Issue of £250m secured bonds due 2038

10 September 2008

Stock marketsAffinity Sutton has re-opened the bond market for individual housing associations with the launch and pricing of a £250m 30 year fixed rate secured bond issue through its capital markets issuance vehicle Affinity Sutton Capital Markets plc with a coupon of 5.981%.

The deal which is rated Aa2 by Moody’s Investor Service is the largest ever own-name bond issued by a Registered Social Landlord (“RSL”) and, as the first AA rated secured corporate deal to emerge from the sector, avoids the securitisation techniques used in earlier deals. The order book for the deal was over-subscribed and the bonds were placed with seventeen institutional investors.

The bonds are secured by assets and guarantees given by the three main RSLs in the Group, Broomleigh, Downland and William Sutton. The bond terms set a minimum level of asset cover of 105% on an Existing Use Value (EUV) basis or 125% on a Market Value Subject to Tenancies (MV-T) basis.

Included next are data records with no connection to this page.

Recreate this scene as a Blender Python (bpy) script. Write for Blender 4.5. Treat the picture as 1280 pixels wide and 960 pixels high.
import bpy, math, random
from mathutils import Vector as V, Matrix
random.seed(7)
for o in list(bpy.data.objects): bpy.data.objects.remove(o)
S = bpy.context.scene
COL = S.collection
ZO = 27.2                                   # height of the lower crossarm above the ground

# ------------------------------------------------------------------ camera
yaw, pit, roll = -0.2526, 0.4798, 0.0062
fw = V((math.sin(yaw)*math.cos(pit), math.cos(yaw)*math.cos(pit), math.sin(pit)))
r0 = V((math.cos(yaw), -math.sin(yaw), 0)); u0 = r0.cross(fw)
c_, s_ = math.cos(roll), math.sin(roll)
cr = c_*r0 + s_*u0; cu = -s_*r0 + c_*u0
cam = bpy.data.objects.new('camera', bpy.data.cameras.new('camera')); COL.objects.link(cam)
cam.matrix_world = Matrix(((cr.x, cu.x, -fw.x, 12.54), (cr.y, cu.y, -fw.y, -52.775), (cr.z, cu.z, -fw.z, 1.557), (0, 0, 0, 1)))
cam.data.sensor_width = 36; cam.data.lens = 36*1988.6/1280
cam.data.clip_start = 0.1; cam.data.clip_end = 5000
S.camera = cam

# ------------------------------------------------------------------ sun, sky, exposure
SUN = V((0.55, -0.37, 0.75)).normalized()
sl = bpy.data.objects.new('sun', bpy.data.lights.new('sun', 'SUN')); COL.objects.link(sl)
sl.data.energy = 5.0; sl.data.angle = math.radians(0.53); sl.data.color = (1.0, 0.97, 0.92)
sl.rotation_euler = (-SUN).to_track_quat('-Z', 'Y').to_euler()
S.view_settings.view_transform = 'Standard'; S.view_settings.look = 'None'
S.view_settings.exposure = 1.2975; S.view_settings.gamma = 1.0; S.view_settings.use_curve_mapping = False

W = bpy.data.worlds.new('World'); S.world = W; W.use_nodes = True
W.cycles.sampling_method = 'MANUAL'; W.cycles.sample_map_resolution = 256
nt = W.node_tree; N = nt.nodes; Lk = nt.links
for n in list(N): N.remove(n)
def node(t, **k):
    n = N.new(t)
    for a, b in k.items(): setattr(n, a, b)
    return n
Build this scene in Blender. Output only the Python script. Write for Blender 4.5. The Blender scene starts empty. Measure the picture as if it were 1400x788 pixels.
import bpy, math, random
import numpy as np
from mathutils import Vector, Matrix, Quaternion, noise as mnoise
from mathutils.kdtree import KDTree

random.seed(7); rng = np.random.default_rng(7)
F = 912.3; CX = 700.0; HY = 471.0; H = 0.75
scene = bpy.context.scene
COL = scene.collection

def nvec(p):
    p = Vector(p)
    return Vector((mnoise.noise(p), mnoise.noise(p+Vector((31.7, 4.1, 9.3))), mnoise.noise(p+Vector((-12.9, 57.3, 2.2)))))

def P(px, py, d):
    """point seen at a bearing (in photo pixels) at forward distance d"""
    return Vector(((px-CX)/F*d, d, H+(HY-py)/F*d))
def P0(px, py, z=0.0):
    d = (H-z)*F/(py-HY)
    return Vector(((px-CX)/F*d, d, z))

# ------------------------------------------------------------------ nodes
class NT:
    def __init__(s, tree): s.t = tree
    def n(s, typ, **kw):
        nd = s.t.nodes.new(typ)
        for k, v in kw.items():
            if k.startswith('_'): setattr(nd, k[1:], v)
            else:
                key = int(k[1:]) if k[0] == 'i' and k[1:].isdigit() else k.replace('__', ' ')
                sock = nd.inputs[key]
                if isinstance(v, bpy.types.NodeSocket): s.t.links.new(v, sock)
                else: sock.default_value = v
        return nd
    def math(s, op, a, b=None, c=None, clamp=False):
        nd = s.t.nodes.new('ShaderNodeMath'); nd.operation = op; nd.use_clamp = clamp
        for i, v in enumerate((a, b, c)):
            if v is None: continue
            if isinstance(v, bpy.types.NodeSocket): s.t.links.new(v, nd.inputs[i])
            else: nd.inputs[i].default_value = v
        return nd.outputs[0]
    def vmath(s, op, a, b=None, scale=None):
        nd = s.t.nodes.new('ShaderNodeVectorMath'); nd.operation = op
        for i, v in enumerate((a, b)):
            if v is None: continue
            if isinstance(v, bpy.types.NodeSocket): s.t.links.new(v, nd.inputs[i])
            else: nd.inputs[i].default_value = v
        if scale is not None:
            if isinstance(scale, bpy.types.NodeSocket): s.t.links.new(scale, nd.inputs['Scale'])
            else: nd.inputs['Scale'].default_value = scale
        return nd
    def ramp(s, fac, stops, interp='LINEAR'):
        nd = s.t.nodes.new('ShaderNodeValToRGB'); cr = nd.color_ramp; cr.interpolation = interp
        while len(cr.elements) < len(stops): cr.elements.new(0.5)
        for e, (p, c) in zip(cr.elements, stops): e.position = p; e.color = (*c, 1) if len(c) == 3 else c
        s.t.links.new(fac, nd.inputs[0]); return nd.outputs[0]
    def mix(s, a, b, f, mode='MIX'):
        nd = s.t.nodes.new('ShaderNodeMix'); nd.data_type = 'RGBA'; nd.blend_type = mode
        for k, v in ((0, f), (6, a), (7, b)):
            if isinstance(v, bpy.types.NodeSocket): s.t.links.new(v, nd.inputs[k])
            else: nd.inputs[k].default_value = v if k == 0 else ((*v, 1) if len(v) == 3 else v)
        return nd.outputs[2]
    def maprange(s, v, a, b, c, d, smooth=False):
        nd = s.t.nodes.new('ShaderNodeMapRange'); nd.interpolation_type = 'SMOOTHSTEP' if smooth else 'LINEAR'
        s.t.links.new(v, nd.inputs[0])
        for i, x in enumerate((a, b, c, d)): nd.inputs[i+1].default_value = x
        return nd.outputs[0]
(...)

The degree of investor appetite for the transaction reflects the financial strength and high credit rating of Affinity Sutton Group as well as the strong credit fundamentals of a sector underpinned by effective regulation and enjoying significant capital and revenue support from the UK Government.

The deal is the first major new issue from the RSL sector since the credit crunch began over a year ago and suggests a key source of liquidity remains available to RSLs seeking finance to support the development of new affordable housing.

The deal was structured, underwritten and placed by RBC Capital Markets which is the leading arranger of bond transactions to the RSL sector.

Mark Washer, Group Finance Director at Affinity Sutton said “This is a fantastic result for The Affinity Sutton Group, and it is excellent news for the RSL sector which has been away from the capital markets for such a long time. On this evidence investors are really keen to see quality RSL paper coming back to the market. In the current climate, when increased funding diversification is critical to the sector, this can only be a good thing. There are lots of good and innovative things about this deal which make it flexible for us without reducing its attractiveness to investors, and I am particularly pleased that this deal attracted several new investors to the sector.”

Bob Vandersluis, Director of Treasury and Corporate Finance said “This transaction is the first of its type for the sector and paves the way for other financially strong RSLs to access the capital markets during a time when bank funding has become more constrained. While there is strong demand for RSL bonds, investors focused on Affinity Sutton’s robust interest cover performance and lack of reliance on asset sales which largely insulates the company from the weakness in the wider housing market. This deal complements our existing bilateral banking facilities and provides Affinity Sutton with significant unutilised liquidity increasing our capacity to meet our development goals and to consider opportunities as they present themselves.

Phil Jenkins, Director, Global Infrastructure, at RBC Capital Markets said “This benchmark deal demonstrates the credit fundamentals and maturity of the RSL sector and the financial strength of Affinity Sutton. The book for this deal is as strong as we have seen for some time in any sector, confirming that the sterling bond market is open to high quality RSL borrowers.”